Fast-forward a year. The Jayhawks are 10-0, and they’re almost completely healthy. Of the regular contributors, only two have missed any games – cornerback Kendrick Harper, who missed the first four games, and safety Patrick Resby, who missed Saturday’s victory over Oklahoma State.

Even so, Kansas was fortunate to have depth at both Harper’s and Resby’s positions. True freshman Chris Harris filled in admirably for Harper and started the first seven games at corner. Sophomore Justin Thornton, who plays a lot anyway, started in place of Resby.

Other players have played through nicks and bruises, but Kansas has been able to play with its best pieces almost every week this season.

Fortunate scheduling

For almost a year, it was apparent that the Jayhawks were going to get off to a strong start thanks to a weak nonconference schedule.

And they did. KU beat Central Michigan, Southeastern Louisiana, Toledo and Florida International by a combined 214-23. It was impressive domination, but a stretch that still left most critics skeptical.

But the Big 12 Conference slate has worked out surprisingly well even on the fly. Having no Texas or Oklahoma on the schedule helped, but Texas A&M was thought to be a dark horse candidate to win the South. It instead showed its share of flaws and has lost more than it has won in Big 12 play.

Same with Nebraska, the preseason pick by many to win the Big 12 North. Instead, the Huskers gave up 76 points to Kansas and likely will be firing their coach once the misery of this 5-6 season ends.

The Big 12 has been separated into the top four – Kansas, Missouri, Oklahoma and Texas – and the eight also-rans. The Jayhawks have played nobody holding on to a winning conference record currently.

Of course, KU’s own success against those teams – a 6-0 mark with two to play, including an impressive 4-0 mark in road games – has a lot to do with the opponents’ unimpressive resumes.

Momentum

The byproduct of that weak nonconference slate was four victories, four chances to get things situated and four weeks to get players comfortable.

In Mangino’s eyes, it was a perfect start to the season.

“We got players in the right spots, and you could see their confidence growing each and every week,” Mangino said. “As soon as we went out and played on the road and played well on the road in our first game in Manhattan, our kids really understood they had a chance to be a good football team.

“They were a confident team, but I think they realized they had a chance to be a good team and win a bunch of games.”

The 5-0 start helped Kansas go 6-0. The 6-0 start helped Kansas go 7-0. The victories, stacking up one by one, became an expectation instead of a goal.
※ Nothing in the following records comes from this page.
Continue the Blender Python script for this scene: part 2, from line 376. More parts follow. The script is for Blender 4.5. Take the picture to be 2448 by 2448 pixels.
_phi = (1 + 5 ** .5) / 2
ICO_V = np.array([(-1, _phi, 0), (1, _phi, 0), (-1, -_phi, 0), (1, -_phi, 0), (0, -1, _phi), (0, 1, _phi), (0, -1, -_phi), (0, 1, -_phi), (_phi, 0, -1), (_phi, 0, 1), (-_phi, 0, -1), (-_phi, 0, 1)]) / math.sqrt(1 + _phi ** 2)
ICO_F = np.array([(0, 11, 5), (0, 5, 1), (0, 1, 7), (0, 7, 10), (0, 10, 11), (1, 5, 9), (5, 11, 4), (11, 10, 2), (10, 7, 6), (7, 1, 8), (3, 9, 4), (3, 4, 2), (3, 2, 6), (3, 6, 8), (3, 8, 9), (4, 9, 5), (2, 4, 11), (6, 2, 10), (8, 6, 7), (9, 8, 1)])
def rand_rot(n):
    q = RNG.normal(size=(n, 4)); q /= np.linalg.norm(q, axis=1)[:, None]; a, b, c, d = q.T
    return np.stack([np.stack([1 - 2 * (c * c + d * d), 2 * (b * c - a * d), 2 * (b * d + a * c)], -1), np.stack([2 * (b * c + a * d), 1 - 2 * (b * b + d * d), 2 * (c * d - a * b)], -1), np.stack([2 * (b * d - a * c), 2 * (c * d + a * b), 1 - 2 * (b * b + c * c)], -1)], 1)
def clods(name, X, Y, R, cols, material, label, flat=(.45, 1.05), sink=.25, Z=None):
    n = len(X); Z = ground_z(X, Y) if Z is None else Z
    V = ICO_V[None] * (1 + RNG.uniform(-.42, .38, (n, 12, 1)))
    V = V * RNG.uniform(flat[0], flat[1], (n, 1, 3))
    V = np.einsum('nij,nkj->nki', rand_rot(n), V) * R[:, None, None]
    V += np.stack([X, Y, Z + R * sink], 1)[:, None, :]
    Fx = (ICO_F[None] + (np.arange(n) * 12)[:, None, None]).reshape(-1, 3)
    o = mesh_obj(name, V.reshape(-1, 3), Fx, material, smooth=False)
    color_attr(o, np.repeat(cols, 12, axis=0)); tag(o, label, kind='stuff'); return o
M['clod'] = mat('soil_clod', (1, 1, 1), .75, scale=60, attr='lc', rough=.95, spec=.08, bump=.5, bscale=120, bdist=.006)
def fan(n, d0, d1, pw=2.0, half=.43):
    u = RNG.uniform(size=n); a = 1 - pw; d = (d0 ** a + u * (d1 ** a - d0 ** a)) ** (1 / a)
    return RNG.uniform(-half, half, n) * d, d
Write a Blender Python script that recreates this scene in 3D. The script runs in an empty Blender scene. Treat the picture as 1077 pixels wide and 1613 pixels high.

Now the Jayhawks are chasing history and are in position to pounce. A win today would give KU an 11-0 start for the first time. Ever. In addition, it would keep KU in the national-championship hunt, with time running out in the regular season.

“There are so many different things historically about this program,” Mangino said. “They haven’t played well against this team, haven’t done this, haven’t done that.

“It’s been a century of inconsistency here, and we’re trying to get that righted.”

For one year, at least, that ship finally is going full-speed toward a target nobody could’ve imagined.